Preservation of early African-American cinema only began recently, and without
the kinds of studio vaults and private archives that routinely saved even B
films from the past, many of the films remain incomplete. Body and Soul
(1925), the first feature to star Paul Robeson, is missing the entire first reel
which establishes the fact that Robeson is playing identical twins (a good man
who pretty much disappears for much of the film, and a crook who disguises
himself as a priest to swindle his brother’s small southern town
congregation). Even more frustrating is the climax of The Symbol of the
Unconquered (1920), the story of African American homesteaders in the West
that was partially inspired by Micheaux’s own experiences. As the Ku Klux Klan
gathers to drive a former soldier off his land and defile a single young black
woman living alone in the wilderness, the intertitles describe a missing scene
where the soldier drives off the horsemen with bricks! The earliest of the
Micheaux features presented is the 1920 Within Our Gates, his second
film, a heartfelt plea for education and a portrait of racism in the South
punctuated with a horrifying lynch-mob scene. Sincere and passionate, the
earnest film was not a great success when first released and Micheaux turned to
more traditional genres to pull in audiences, folding his themes into crime
melodramas and adventures, but decades later his passion overcomes his narrative
bumpiness and technical limitations and the horrors of racism are communicated
with startling clarity. It remains his most gripping film. A selection of
Michaeux’s sound films also played at the Ruffo, along with the documentary Midnight
Ramble (1994). Michaeux wasn’t the only African-American
director of the silent years, but he was the most prolific. Sadly, only these
three films survive from his silent era output, but Pordenone 2001 also
featured works by Roy Calneck (Ten Nights in a Barroom, 1926, an
all-black cast version of a popular temperance play), Frank Perugini (The
Scar of Shame, 1929, a social drama about skin color and class within the
African-American community), and Richard D. Maurice (Eleven P.M., 1929).

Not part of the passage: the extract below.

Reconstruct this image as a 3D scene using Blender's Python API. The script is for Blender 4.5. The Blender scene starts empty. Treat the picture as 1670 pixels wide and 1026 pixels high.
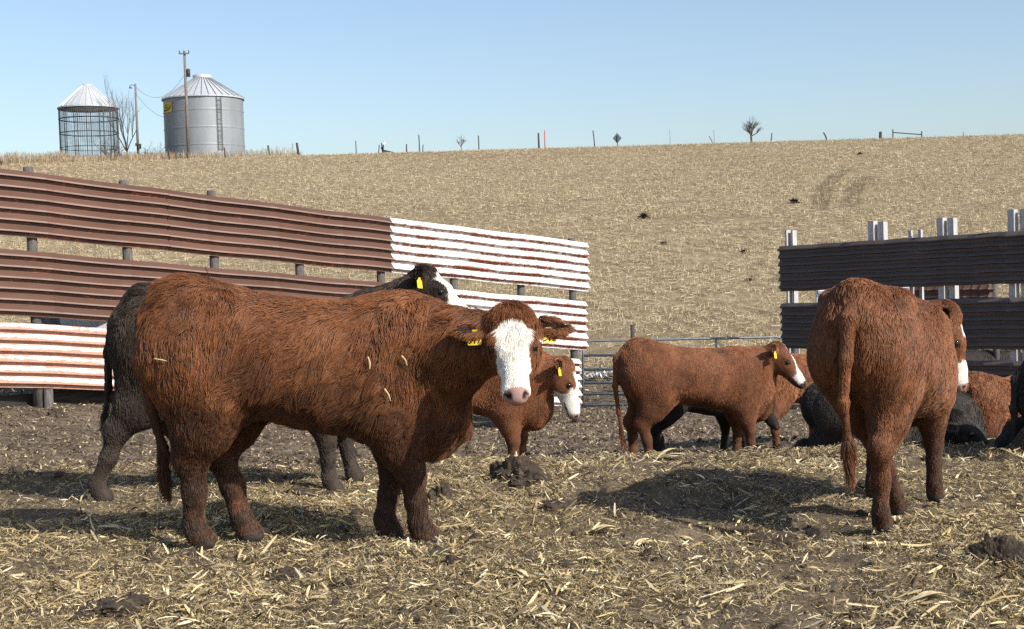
import bpy, bmesh, math, random
import numpy as np
from mathutils import Vector, Matrix, Quaternion
from mathutils.kdtree import KDTree

sc = bpy.context.scene
rng = np.random.default_rng(7)
random.seed(7)

# ------------------------------------------------------------------ camera, sky, sun, exposure
HC = 1.42            # eye height
F = 2294.0           # focal length in photo pixels (photo is 1670 x 1026)
PITCH, ROLL = math.radians(2.07), math.radians(1.9)
R0 = Vector((1, 0, 0)); U0 = Vector((0, math.sin(PITCH), math.cos(PITCH))); FW = Vector((0, math.cos(PITCH), -math.sin(PITCH)))
RT = R0 * math.cos(ROLL) - U0 * math.sin(ROLL)
UP = R0 * math.sin(ROLL) + U0 * math.cos(ROLL)
CAM = Vector((0, 0, HC))
cam_d = bpy.data.cameras.new("camera"); cam = bpy.data.objects.new("camera", cam_d)
sc.collection.objects.link(cam)
M = Matrix((( RT.x, UP.x, -FW.x, CAM.x), (RT.y, UP.y, -FW.y, CAM.y), (RT.z, UP.z, -FW.z, CAM.z), (0, 0, 0, 1)))
cam.matrix_world = M
cam_d.sensor_width = 36; cam_d.lens = F / 1670 * 36; cam_d.clip_end = 6000; cam_d.clip_start = 0.1
sc.camera = cam

SUN_EL = math.radians(36)
SUN_AZ = math.atan2(0.78, -0.63)          # clockwise from +Y
S = Vector((math.sin(SUN_AZ) * math.cos(SUN_EL), math.cos(SUN_AZ) * math.cos(SUN_EL), math.sin(SUN_EL)))
w = bpy.data.worlds.new("World"); sc.world = w; w.use_nodes = True
nt = w.node_tree; bg = nt.nodes["Background"]
sky = nt.nodes.new("ShaderNodeTexSky"); sky.sky_type = 'NISHITA'; sky.sun_disc = False
sky.sun_elevation = SUN_EL; sky.sun_rotation = SUN_AZ
sky.air_density = 1.0; sky.dust_density = 2.2; sky.ozone_density = 1.3; sky.altitude = 400
nt.links.new(sky.outputs[0], bg.inputs[0]); bg.inputs[1].default_value = 0.131
ld = bpy.data.lights.new("sun", 'SUN'); ld.energy = 5.0; ld.angle = math.radians(0.5); ld.color = (1.0, 0.95, 0.87)
lo = bpy.data.objects.new("sun", ld); sc.collection.objects.link(lo); lo.rotation_euler = S.to_track_quat('Z', 'Y').to_euler()
sc.view_settings.view_transform = 'Standard'; sc.view_settings.look = 'None'; sc.view_settings.gamma = 1
sc.view_settings.exposure = 0.40
sc.cycles.use_denoising = False
sc.cycles.max_bounces = 6; sc.cycles.diffuse_bounces = 3; sc.cycles.glossy_bounces = 3; sc.cycles.transmission_bounces = 4
sc.cycles.use_adaptive_sampling = False

# ------------------------------------------------------------------ helpers
def P(px, py, d):
    """world point at photo pixel px,py and depth d"""
    return CAM + FW * d + RT * ((px - 835) / F * d) - UP * ((py - 513) / F * d)

def link(o, parent=None):
    sc.collection.objects.link(o)
    if parent is not None: o.parent = parent
    return o

def tag(o, label=None, cat=None, group=None, kind=None):
    if label: o["label"] = label
    if cat: o["category"] = cat
    if group: o["group"] = group
    if kind: o["kind"] = kind
    return o

def empty(name, loc, yaw=0):
    o = bpy.data.objects.new(name, None); o.empty_display_size = 0.2
    o.location = loc; o.rotation_euler = (0, 0, yaw)
    return link(o)

def np_mesh(name, V, quads=None, tris=None, mat=None, parent=None, smooth=False, attrs=None):
    me = bpy.data.meshes.new(name)
    V = np.asarray(V, np.float32)
    polys = []; 
    nq = 0 if quads is None else len(quads); ntri = 0 if tris is None else len(tris)
    me.vertices.add(len(V)); me.vertices.foreach_set("co", V.ravel())
    idx = []
    if nq: idx.append(np.asarray(quads, np.int32).ravel())
    if ntri: idx.append(np.asarray(tris, np.int32).ravel())
    idx = np.concatenate(idx)
    me.loops.add(len(idx)); me.loops.foreach_set("vertex_index", idx)
    me.polygons.add(nq + ntri)
    st = np.concatenate([np.arange(nq) * 4, nq * 4 + np.arange(ntri) * 3]).astype(np.int32)
    me.polygons.foreach_set("loop_start", st)
    me.polygons.foreach_set("use_smooth", np.full(nq + ntri, smooth))
    for k, a in (attrs or {}).items():
        a = np.asarray(a, np.float32)
        if a.ndim == 1:
            at = me.attributes.new(k, 'FLOAT', 'POINT'); at.data.foreach_set("value", a)
        else:
            if a.shape[1] == 3: a = np.concatenate([a, np.ones((len(a), 1), np.float32)], 1)
            at = me.attributes.new(k, 'FLOAT_COLOR', 'POINT'); at.data.foreach_set("color", a.ravel())
    me.update(calc_edges=True); me.validate()
    if mat: me.materials.append(mat)
    return link(bpy.data.objects.new(name, me), parent)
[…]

To my great frustration the timing of this last film (it played on the morning
of Napoleon and I had a train to catch) prevented me from seeing it to
the conclusion, but what I saw was invigorating and inventive. In addition, Pordenone 2001 offered a sketch of
early “race” cinema directed by whites and starring early African-American
stars (such as the hilarious Bert Williams in A Natural Born Gambler,
1916) and the first feature length version of Uncle Tom’s Cabin (1914),
which is also notable for the performance of singer/songwriter/actor Sam Lucas
as Tom, very likely the first African American to play a lead role in an
American film. A Pictorial View of Idlewild (1927) is a
twenty-five-minute documentary portrait of the summer vacation spot in Michigan
that catered specifically to the black middle and upper classes of the mid-west.